Ron Brownstein just said on Hardball that we all have a tremendous ambivalent relationship with Wall Street because we are all dependent on the stock market for our retirement savings, to which Chris Matthews replied:

Matthews: We all are. I watch it every night on this show, I watch the market reports and I want it to go up. And by the way, back when I didn't have any money, I wanted it to go down. Screw those guys. They're making money.

Brownstein: people feel better that the DOW's at 10,000


Chris let his fancy Irish lace slip show a little bit there, didn't he?

Most people are happy that the Dow is rising again because it's considered a leading indicator. But for middle class people in their 50s and 60s who managed to save for retirement, it's a rueful and wary eye they are keeping on the market right now. Between their house losing half of its value and their retirement accounts taking a stomach churning nosedive, they would love to enjoy this stock market rally, but they have a long way to go before they are back to where they expected to be at this point in their lives. They're watching, but I don't think there's all that much pleasure in it quite yet.

Guys like Matthews, who makes five million dollars a year, love to watch the market. I'm sure he has an account that he "plays with." But he isn't all that personally affected since people like him have so much money they invest in safe and secure bonds. He's set for life. He doesn't need those equity returns. For him the market is fun, kind of like going to Vegas.

But most people in the country are dealing with something far more immediate. They have an average of about 10 Grand in their 401ks if they have anything at all and their mortgages are crashing all around them. They are far more interested in whether there are any jobs, right now, since they need money to pay their immediate expenses. Watching the market is about as relevant to their problems as watching the space shuttle.

This, on the other hand, is like watching a train wreck for millions of people who are desperate for a check:


More Americans than forecast filed claims for unemployment benefits last week, a reminder that the labor market will be slow to recover.

Initial jobless applications rose by 11,000 to 531,000 in the week ended Oct. 17, from a revised 520,000 the prior week that were the fewest in nine months, the Labor Department said today in Washington. The number of people collecting benefits fell, while those receiving extended benefits increased.

Economists project the unemployment rate will reach 10 percent by the first quarter of 2010, underscoring the risk to consumer spending, the biggest part of the economy. Companies cutting costs remain reluctant to hire, even as they’ve eased dismissals from levels seen earlier this year.
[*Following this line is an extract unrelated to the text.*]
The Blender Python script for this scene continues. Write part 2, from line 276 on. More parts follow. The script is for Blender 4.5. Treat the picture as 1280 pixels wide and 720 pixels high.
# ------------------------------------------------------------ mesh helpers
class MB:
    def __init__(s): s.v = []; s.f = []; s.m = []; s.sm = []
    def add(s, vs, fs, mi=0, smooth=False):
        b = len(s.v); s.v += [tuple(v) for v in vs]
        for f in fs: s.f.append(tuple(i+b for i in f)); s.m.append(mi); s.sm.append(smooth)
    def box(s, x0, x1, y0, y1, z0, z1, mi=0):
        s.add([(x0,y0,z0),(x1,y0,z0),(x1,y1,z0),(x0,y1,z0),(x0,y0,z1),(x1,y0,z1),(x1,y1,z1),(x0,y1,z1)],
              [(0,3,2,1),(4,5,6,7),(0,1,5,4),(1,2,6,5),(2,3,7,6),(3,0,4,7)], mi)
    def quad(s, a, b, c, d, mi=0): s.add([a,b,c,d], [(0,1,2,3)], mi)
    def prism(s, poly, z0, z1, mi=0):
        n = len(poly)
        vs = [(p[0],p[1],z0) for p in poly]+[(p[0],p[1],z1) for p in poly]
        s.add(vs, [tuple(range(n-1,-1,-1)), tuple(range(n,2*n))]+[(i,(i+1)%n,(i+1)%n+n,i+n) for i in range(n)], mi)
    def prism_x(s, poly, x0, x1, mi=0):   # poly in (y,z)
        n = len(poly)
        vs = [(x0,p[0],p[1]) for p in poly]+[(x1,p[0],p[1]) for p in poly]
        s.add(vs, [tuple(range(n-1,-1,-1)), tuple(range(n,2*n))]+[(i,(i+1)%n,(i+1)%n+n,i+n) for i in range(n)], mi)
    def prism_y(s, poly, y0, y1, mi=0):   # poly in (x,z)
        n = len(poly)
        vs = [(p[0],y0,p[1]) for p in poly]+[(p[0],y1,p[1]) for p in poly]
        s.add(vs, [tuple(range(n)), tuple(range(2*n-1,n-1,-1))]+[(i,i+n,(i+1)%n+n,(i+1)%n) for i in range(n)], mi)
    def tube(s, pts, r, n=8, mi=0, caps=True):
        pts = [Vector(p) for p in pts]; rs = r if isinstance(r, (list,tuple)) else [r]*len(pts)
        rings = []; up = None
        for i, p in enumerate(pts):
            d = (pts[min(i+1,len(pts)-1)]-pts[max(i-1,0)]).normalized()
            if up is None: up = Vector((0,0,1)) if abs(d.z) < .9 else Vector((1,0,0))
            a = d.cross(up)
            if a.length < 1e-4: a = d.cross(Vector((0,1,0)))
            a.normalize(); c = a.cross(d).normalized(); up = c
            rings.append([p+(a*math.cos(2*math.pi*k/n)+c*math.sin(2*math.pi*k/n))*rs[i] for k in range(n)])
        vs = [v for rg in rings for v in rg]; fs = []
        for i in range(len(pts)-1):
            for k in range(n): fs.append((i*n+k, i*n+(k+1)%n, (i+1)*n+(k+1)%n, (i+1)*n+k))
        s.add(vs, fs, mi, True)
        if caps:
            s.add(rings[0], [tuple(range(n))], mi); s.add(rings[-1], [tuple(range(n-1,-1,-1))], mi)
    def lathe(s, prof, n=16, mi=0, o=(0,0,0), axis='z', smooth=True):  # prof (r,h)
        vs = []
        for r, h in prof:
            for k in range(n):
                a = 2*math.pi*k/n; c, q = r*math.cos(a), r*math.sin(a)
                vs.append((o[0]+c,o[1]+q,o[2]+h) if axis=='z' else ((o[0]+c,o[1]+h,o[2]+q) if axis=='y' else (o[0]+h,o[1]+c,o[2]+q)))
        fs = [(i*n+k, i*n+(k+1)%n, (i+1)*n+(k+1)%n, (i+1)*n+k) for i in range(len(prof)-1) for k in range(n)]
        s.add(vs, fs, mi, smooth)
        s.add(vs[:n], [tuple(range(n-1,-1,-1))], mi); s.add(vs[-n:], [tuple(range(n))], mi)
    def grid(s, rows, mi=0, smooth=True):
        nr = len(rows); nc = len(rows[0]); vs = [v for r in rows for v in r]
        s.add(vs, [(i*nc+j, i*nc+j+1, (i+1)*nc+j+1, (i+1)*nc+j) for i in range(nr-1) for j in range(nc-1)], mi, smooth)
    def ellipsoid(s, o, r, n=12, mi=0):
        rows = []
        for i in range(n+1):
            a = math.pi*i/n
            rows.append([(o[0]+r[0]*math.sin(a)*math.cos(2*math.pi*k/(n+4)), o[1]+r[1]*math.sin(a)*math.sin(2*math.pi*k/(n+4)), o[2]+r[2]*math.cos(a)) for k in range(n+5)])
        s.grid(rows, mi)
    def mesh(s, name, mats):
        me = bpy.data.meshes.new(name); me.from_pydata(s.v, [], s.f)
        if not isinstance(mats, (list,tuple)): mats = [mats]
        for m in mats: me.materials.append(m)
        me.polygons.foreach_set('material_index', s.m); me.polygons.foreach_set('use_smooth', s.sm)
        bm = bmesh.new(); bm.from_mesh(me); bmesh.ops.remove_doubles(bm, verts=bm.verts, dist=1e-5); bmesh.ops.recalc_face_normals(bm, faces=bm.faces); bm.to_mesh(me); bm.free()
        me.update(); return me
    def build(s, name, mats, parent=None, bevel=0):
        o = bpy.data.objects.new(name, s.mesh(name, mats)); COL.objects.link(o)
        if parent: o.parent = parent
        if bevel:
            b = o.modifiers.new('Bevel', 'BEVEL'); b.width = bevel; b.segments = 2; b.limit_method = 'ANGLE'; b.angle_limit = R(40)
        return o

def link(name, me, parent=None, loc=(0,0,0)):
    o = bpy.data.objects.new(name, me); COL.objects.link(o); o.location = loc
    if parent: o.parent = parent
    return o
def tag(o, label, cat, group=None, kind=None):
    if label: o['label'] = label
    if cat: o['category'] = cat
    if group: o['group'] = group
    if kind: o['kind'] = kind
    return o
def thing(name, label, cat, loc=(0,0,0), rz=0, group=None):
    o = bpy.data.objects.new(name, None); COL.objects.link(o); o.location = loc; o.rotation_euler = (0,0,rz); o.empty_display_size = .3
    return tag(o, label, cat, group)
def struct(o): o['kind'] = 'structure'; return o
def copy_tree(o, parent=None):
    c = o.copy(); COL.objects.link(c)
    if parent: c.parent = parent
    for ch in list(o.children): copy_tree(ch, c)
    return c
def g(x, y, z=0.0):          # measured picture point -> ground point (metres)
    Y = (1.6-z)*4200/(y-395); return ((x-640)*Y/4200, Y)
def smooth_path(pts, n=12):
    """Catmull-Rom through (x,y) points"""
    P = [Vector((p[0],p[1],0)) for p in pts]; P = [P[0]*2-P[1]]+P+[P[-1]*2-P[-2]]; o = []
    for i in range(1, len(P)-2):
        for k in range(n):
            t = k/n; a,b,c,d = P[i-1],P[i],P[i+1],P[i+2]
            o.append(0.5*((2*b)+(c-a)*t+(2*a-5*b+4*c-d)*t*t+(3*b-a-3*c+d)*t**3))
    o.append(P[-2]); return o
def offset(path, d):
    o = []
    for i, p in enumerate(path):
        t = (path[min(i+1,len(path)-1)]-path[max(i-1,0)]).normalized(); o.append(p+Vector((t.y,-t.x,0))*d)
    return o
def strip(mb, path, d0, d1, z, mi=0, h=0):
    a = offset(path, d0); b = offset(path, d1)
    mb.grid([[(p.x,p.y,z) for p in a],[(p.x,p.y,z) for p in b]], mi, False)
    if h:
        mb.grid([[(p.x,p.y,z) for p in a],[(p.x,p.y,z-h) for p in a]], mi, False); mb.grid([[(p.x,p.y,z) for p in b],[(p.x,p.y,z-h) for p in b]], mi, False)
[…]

“Until demand turns around, businesses have to continue to cut costs,” said Joshua Shapiro, chief U.S. economist at Maria Fiorini Ramirez Inc., a New York forecasting firm. “We remain pessimistic on consumer spending.”


Meanwhile, back at the palace:


Legislation to extend unemployment benefits is stalled in the U.S. Senate amid a partisan dispute over how to finance the plan, among other issues.

Republicans are blocking the measure that would extend benefits by as much as 20 weeks because they want votes on several amendments, including on how to pay for the $2.4 billion measure so it doesn’t add to the federal budget deficit. Democrats plan to finance the aid by extending an employer payroll surtax due to expire at the end of this year.

“We have wanted to do this for weeks and they won’t let us,” Senate Majority Leader Harry Reid, a Nevada Democrat, told reporters yesterday. “We talk about doing something for economic recovery to stimulate the economy -- who is going to spend the money more quickly than somebody who is out of a job, doesn’t have income? That’s what the unemployment check’s about.”

Reid late today took the first procedural steps aimed at forcing a vote on the unemployment bill.


The Republicans are evil to be doing this. There's no other way to look at it. Reid's going to have to break their filibuster and apparently he's taking steps to do that.

Too bad about the more than five million unemployed workers who are literally out of money and are waiting for their benefits to be extended. I wonder how many of them are sitting at home watching Chris Matthews for the first time in their lives and wondering what planet these people on their TV are from.